The goal of the discussion, Santos said Monday, was "to make progress in our drive to put an end to more than 50 years of armed conflict" that has pitted the Marxist FARC and leftist ELN against the government and right-wing paramilitaries.

Both the ELN and the FARC have been at war with the Colombian government since the mid-1960s.

The strife has left more than 200,000 people dead, and peace talks between the government and FARC have been on and off in Cuba's capital since November 2012. 

The ELN said in June that it had begun exploratory discussions with the government in a bid to launch negotiations in parallel with Bogota's negotiations with the FARC.

But so far, it has not happened.

"Regarding a meeting of the top leaders of the FARC and ELN in Havana, I would like to say the following," the president said in a televised address. 

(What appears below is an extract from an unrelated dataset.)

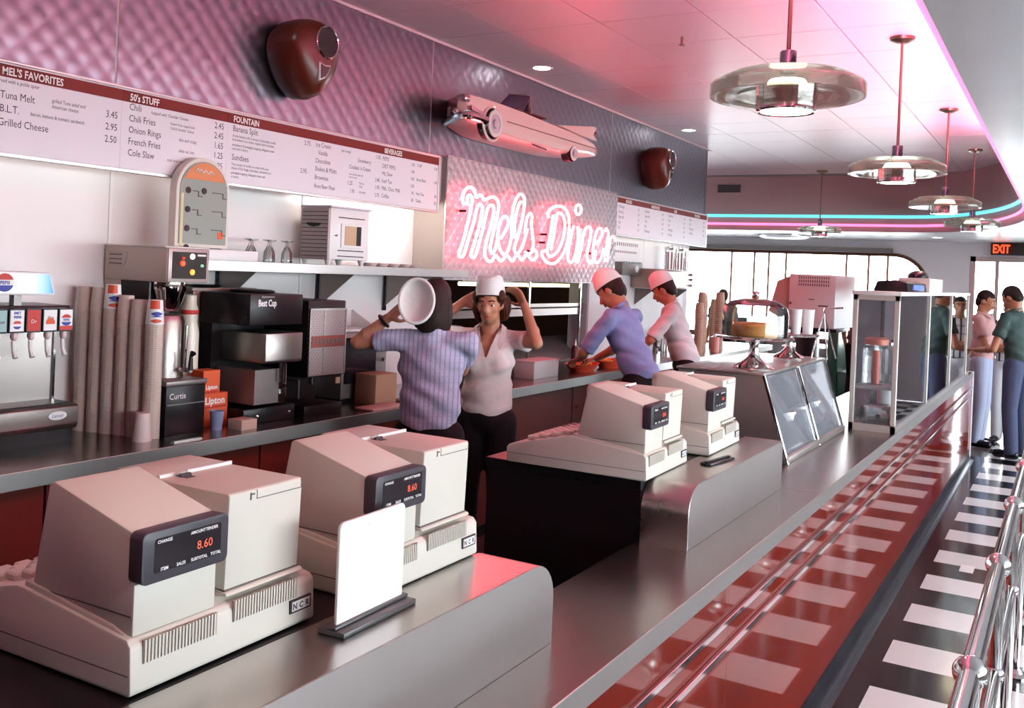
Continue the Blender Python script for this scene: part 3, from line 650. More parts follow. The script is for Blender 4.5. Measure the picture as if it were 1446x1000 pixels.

"As head of state and head of government, I facilitated ... the conditions for this meeting to be able to take place," Santos explained. 

Colombian media had reported that a meeting took place in Havana between FARC leader Timoleon Jimenez alias Timochenko, and ELN chief Nicolas Rodriguez alias Gabino.

There are about 2,500 fighters in ELN, Colombia's second largest rebel group after the FARC. Formed in 1964, the FARC has an estimated 8,000 fighters, deployed in rural areas of the country.